Per l'università la vice presidente propone un apprendistato legato soprattutto all'ultimo anno di corso e dopo un certo numero di crediti già raggiunti. "Nei master è più facile – dice -, occorre lavorare perché si diffonda nelle lauree triennali e magistrali. Ed occorre anche vigilare che davvero di apprendistato o alternanza scuola-lavoro si tratti".

 

Sul palco, mentre Elisa e Raffaella traducono tutto nel linguaggio dei segni, le scuole raccontano quella che è la loro esperienza, fatta di 'apprendistato ma anche alternanza scuola-lavoro. Parla il preside dell'agrario di Firenze, che spiega come ci possano essere percorsi differenziati per chi non ha difficoltà a scuola e chi invece ha più difficoltà". "La pratica - dice - può migliorare il rendimento, sempre, o a aiutare a capir meglio la teoria, magari vista a monte e non a

valle".

 

Anche all'istituto Buontalenti di Livorno le esperienze sono simili. Tre ragazzi dell'istituto Cellini di Firenze – Giovanni, Jacopo e Sebastian - provano a spiegare le nuove frontiere dell'apprendistato e

dell'alternanza scuola-lavoro con un video.
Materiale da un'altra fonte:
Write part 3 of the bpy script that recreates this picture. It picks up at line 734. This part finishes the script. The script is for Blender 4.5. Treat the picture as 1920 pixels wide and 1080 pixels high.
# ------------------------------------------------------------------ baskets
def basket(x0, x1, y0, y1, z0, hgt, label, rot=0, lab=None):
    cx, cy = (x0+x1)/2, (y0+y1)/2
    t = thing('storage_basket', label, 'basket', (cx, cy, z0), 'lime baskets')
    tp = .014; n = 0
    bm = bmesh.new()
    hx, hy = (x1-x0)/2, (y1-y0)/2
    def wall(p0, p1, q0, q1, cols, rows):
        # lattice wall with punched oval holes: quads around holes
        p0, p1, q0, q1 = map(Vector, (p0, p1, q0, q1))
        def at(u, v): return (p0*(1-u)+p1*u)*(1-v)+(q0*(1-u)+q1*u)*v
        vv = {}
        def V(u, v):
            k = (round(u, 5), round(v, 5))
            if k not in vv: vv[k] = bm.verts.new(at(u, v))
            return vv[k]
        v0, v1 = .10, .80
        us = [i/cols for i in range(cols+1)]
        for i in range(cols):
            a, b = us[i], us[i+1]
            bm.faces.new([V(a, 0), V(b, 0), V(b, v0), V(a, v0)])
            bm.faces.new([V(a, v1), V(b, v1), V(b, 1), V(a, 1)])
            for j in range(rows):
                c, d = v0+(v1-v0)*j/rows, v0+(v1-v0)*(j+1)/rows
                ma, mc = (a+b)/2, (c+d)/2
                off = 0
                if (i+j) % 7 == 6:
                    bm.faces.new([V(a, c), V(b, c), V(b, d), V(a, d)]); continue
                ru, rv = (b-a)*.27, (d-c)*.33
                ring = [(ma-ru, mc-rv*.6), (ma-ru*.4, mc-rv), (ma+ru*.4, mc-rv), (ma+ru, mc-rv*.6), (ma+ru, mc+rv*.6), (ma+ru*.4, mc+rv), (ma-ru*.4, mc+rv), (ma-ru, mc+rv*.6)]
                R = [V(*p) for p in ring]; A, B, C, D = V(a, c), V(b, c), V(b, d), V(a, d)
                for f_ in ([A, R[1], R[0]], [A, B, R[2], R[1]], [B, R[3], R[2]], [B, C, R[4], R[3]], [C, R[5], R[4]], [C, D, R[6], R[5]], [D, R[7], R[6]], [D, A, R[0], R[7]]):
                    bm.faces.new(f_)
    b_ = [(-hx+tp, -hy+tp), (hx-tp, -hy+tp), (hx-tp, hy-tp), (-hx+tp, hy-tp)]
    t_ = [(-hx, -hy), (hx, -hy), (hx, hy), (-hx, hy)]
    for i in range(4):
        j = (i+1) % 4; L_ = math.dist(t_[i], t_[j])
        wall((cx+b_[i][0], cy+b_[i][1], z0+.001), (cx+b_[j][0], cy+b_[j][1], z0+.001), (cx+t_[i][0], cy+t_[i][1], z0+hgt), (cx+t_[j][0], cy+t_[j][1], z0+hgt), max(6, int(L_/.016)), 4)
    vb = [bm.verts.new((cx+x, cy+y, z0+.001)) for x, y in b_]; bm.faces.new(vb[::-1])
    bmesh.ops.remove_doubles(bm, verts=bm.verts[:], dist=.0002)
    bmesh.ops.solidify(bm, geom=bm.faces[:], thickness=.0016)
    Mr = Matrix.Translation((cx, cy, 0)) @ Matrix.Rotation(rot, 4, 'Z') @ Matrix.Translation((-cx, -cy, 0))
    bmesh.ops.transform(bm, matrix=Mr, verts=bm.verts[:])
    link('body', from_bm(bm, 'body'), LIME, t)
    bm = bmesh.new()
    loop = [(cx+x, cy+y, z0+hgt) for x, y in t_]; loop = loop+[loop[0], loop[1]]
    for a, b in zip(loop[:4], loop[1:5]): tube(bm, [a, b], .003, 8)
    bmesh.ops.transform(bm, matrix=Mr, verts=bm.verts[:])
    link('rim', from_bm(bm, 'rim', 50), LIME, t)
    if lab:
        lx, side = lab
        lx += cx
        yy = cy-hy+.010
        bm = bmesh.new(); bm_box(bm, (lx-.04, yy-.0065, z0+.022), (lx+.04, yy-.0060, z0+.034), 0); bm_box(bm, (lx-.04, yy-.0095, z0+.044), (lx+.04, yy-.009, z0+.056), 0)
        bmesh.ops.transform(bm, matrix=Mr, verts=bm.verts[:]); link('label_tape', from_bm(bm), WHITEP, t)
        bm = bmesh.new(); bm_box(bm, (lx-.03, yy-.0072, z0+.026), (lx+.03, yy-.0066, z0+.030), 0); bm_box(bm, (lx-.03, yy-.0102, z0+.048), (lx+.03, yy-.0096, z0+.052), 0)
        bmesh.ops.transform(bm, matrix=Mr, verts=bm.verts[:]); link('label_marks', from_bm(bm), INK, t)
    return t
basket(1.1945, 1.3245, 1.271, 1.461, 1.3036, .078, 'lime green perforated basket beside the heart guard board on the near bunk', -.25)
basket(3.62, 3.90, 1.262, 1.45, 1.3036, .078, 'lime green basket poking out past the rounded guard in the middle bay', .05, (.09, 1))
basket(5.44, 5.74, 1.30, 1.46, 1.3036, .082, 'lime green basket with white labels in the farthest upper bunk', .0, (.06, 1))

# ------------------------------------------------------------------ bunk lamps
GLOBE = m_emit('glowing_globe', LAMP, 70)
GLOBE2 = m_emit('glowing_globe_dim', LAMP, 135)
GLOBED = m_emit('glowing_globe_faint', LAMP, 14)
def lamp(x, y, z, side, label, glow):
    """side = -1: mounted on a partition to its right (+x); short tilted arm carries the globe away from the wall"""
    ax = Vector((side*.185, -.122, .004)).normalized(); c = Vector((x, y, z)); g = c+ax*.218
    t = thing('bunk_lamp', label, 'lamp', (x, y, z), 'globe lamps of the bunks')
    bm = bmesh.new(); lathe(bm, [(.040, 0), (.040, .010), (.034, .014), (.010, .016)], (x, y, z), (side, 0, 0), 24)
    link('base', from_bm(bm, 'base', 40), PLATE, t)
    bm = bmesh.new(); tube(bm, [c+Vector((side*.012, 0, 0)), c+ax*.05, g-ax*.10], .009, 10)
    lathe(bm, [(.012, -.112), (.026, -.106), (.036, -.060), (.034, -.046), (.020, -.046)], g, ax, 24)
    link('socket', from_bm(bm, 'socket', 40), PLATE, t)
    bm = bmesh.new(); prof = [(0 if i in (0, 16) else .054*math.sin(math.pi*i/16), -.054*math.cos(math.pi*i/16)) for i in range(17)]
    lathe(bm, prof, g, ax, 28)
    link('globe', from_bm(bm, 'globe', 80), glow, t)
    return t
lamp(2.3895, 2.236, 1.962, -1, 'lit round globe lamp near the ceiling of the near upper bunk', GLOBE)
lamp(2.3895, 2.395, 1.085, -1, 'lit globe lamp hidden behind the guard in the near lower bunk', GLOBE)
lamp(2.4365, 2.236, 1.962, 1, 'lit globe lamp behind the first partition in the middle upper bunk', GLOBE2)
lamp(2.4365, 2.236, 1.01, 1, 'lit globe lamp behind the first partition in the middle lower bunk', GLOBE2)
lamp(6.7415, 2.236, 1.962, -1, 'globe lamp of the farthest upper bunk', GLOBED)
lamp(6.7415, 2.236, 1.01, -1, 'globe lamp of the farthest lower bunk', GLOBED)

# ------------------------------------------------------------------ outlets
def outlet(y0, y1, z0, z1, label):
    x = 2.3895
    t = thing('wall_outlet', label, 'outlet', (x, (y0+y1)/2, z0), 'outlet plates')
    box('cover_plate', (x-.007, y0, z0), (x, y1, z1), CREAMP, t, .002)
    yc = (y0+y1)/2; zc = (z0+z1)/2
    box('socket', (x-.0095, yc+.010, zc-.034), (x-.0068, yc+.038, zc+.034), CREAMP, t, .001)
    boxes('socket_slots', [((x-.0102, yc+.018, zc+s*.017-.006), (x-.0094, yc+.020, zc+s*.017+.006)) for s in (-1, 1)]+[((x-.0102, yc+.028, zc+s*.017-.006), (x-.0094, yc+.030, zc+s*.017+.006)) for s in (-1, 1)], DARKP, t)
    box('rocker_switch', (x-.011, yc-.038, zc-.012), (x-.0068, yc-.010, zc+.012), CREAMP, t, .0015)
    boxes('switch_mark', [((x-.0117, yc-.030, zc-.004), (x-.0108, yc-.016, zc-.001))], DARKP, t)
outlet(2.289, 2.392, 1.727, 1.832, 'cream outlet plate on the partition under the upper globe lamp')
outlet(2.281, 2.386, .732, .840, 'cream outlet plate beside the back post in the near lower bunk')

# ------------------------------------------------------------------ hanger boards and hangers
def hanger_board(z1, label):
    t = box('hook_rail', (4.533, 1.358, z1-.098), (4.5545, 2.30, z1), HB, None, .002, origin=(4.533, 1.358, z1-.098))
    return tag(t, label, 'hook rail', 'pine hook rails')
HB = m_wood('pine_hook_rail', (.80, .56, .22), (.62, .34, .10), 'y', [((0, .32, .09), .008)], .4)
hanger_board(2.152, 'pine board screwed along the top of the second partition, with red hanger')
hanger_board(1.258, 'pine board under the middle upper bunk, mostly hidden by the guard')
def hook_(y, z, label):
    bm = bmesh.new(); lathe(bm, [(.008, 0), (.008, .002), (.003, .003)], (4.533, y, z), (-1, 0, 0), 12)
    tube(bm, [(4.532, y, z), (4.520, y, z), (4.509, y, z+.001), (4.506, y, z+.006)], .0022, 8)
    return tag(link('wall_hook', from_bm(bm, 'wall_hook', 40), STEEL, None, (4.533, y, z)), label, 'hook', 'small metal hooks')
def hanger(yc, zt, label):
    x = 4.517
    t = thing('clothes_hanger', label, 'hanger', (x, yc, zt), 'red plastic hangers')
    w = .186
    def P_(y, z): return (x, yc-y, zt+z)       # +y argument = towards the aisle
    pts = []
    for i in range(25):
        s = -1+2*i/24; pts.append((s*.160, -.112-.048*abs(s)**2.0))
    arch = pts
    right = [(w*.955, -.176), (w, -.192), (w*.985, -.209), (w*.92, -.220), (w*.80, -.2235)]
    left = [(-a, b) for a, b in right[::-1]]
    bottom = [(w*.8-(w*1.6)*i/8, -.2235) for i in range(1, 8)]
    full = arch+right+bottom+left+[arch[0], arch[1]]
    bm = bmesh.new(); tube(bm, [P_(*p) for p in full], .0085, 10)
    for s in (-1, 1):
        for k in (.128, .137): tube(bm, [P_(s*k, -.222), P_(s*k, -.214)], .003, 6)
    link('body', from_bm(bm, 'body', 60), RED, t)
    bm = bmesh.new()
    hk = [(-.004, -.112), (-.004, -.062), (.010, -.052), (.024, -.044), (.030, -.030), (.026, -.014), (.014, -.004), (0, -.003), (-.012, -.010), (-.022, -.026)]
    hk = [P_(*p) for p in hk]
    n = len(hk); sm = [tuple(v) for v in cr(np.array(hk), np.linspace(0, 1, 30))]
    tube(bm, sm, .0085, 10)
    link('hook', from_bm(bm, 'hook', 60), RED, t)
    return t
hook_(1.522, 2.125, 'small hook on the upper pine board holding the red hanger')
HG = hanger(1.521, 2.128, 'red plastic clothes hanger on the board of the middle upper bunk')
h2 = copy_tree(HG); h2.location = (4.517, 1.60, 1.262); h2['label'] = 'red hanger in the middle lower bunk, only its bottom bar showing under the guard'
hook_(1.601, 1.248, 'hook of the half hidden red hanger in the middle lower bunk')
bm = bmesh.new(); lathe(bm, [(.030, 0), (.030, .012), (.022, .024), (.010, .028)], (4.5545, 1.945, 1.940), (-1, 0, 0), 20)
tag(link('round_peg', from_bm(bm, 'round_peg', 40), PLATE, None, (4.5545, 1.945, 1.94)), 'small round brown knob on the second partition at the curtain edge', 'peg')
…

C'è spazio anche per la scommessa deli Its delle eccellenze agroalimentari di Grosseto e dei superyacht di Viareggio, con corsi per tecnici di filiera e marketing, capitani e responsabili degli allestimenti. "Quel che offriamo – dice

Fabrizio Tristarelli - è un posto di lavoro sicuro ". Ma anche una rimotivazione.

 

Sul palco si parla più volte di rivoluzione culturale: da parte della scuola, "che deve credere di più nell'educazione", e da parte delle imprese, che devono imparare a dare più valore al lavoro e a quello che l'educazione porta sul lavoro. "L'innovazione – dice Barni – si fa con educazione e ricerca".

 

E' d'accordo anche il sottosegretario Luigi Bobba, intervenuto all'inizio della mattinata: "il lavoro ha una dimensione educativa, non si può ridurre a mero strumento di reddito".

 

In una giornata tutta europea, il ragionamento non poteva che concludersi guardando al resto dell'Unione. "La Svezia vive problemi simili all'Italia – risponde Cinzia Masina, della Dg Occupazione della Commissione europea – In Danimarca non si trovano invece imprese sufficienti per gli apprendisti. Stiamo anche lavorando per favorire la mobilità tra un paese e l'altro". Che è un'ulteriore possibilità per i giovani toscani. "Intanto – rilancia l'assessore Grieco – il nostro primo impegno deve essere quello di lavorare per coinvolgere sempre di più le imprese".